Public schools cost more to operate because they have to serve everyone, including those with special needs and learning disabilities. They have to help feed children who do not have enough food, and they are expected to have after school programs from children that do not have a safe place to go home to (which, given how early schools get out, is honestly a problem for many families, public or private school).
As more children from (comparatively) wealthy go to private schools, the average cost of schooling the kids in public schools actually goes up, as a larger % of the kids left need extra help and support.
> The other half is building new sidewalks.
I am happy that the residents in Shoreline have finally decided to stop running over pedestrians! But seriously, Shoreline needs more sidewalks, it'll honestly add a lot to property values there.

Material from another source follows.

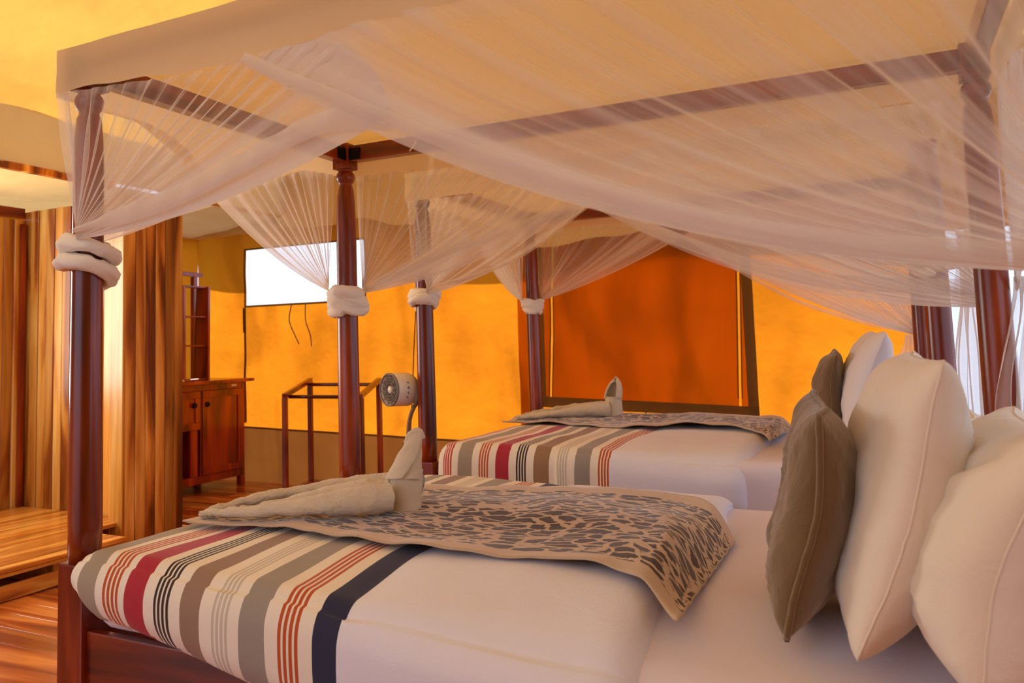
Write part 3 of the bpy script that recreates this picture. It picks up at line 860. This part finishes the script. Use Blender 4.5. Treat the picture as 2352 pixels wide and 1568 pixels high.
# ---------------------------------------------------------------- pillows
def pillow(name, label, bn, bf, tf, tn, T, mat, group, seed=0, bulge=2.4, pipe=.002, wr=1.0, slump=0.0):
    bn, bf, tf, tn = map(Vector, (bn, bf, tf, tn))
    nrm = (bf - bn).cross(tn - bn).normalized()
    n = 34
    def base(s, t):
        s2 = s * (1 - .07 * (1 - t * t) - .05 * abs(t) ** 9 * abs(s)); t2 = t * (1 - .06 * (1 - s * s) - .05 * abs(s) ** 9 * abs(t))
        a = (s2 + 1) / 2; b = (t2 + 1) / 2
        p = bn.lerp(bf, a).lerp(tn.lerp(tf, a), b)
        return p + nrm * (.010 * math.sin(3 * t + seed) + .008 * math.sin(4 * s + seed * 2))
    v = []; f = []
    for sgn in (1, -1):
        for j in range(n + 1):
            for i in range(n + 1):
                s = math.sin((2 * i / n - 1) * PI / 2); t = math.sin((2 * j / n - 1) * PI / 2)
                e = max(0, 1 - abs(s) ** bulge) ** .5 * max(0, 1 - abs(t) ** bulge) ** .5
                k = T / 2 * e * (1 - slump * t)
                w_ = wr * e * (.010 * fbm(s * 2.2 + seed, t * 2.2, sgn * 3) + .006 * fbm(s * 6, t * 5 + seed, sgn))
                # gathers running in from the corners
                q = (1 - abs(abs(s) - abs(t))) ** 6 * e * .006 * wr * math.sin(18 * (abs(s) - abs(t)) + seed)
                v.append(base(s, t) + nrm * sgn * (k + w_ + q))
        o0 = 0 if sgn == 1 else (n + 1) ** 2
        for j in range(n):
            for i in range(n):
                q = (o0 + j * (n + 1) + i, o0 + j * (n + 1) + i + 1, o0 + (j + 1) * (n + 1) + i + 1, o0 + (j + 1) * (n + 1) + i)
                f.append(q if sgn == 1 else q[::-1])
    root = mesh(name, v, f, mat, None, True, loc=(bn + bf) / 2)
    bm = bmesh.new(); bm.from_mesh(root.data); bmesh.ops.remove_doubles(bm, verts=bm.verts[:], dist=.0006); bm.to_mesh(root.data); bm.free()
    # the checks above want smooth shading kept after the weld
    root.data.polygons.foreach_set('use_smooth', [True] * len(root.data.polygons))
    tag(root, label, 'pillow' if 'cushion' not in name else 'cushion', group)
    per = [base(-1 + 2 * k / 24, -1) for k in range(24)] + [base(1, -1 + 2 * k / 24) for k in range(24)] + [base(1 - 2 * k / 24, 1) for k in range(24)] + [base(-1, 1 - 2 * k / 24) for k in range(25)]
    per = [p + Vector((.002 * fbm(p.y * 30, p.z * 30, 1), 0, 0)) for p in per]
    tube('seam', per, pipe, mat, root, 6)
    return root
pillow('cushion', 'dark taupe velvet cushion standing on edge on the front bed', (1.668, .06, .60), (1.640, .44, .60), (1.705, .46, 1.015), (1.742, .055, .99), .135, M_TAUPE, 'taupe cushions', 1, pipe=.006)
pillow('pillow', 'ivory pillow standing upright behind the taupe cushion on the front bed', (1.765, -.01, .60), (1.755, .56, .60), (1.885, .56, 1.095), (1.922, .0, 1.085), .19, M_PILLOW, 'pillows on the front bed', 2, bulge=2.2)
pillow('pillow', 'large slumped ivory pillow at the right edge of the front bed, nearest the viewer', (1.905, -.10, .60), (1.905, .48, .60), (2.03, .52, .99), (2.025, -.10, .985), .24, M_PILLOW, 'pillows on the front bed', 5, slump=.22, wr=1.8)
pillow('pillow', 'ivory pillow lying behind the others at the far corner of the front bed head', (1.93, .66, .60), (1.93, 1.14, .60), (2.03, 1.15, .93), (1.99, .64, .93), .15, M_PILLOW, 'pillows on the front bed', 7, wr=1.5)
pillow('cushion', 'dark taupe cushion standing on the back bed, partly hidden by white pillow', (1.60, 2.15, .655), (1.58, 2.58, .655), (1.645, 2.6, 1.07), (1.665, 2.13, 1.055), .12, M_TAUPE, 'taupe cushions', 3, pipe=.005)
pillow('pillow', 'bright white pillow standing upright on the back bed against its head posts', (1.70, 2.02, .655), (1.69, 2.62, .655), (1.785, 2.62, 1.145), (1.845, 2.02, 1.14), .17, M_PILLOW_W, 'pillows on the back bed', 4)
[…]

> Second, if the argument is that low density makes the infra spend untenable, you need to compare the spend to the hypothetical spend in the alternate universe where the density is higher. In that universe, we'd still spend on infrastructure, though maybe somewhat less
There would also be a lot more revenue per given square mile. You could take my Seattle neighborhood and 2x the density w/o much harm to the "feel" of the neighborhood. If you 3x it, now you can add tons of commercial activity, allow small business owners to actually live close to their business (why does my barber have to drive in to work? Oh because zoning makes living in Seattle absurd), and cities start to actually make money.
The economics of dense cities are incredibly different, and they start a virtuous cycle that works out really well for everyone. Sadly America shut down all the goodness when we added strict zoning laws.
Also where the heck are you spending only 11k on private school? The non-religious private schools in Seattle that I looked at cost 30-40k. (Heck the at home daycare we use right now costs over 25k a year!)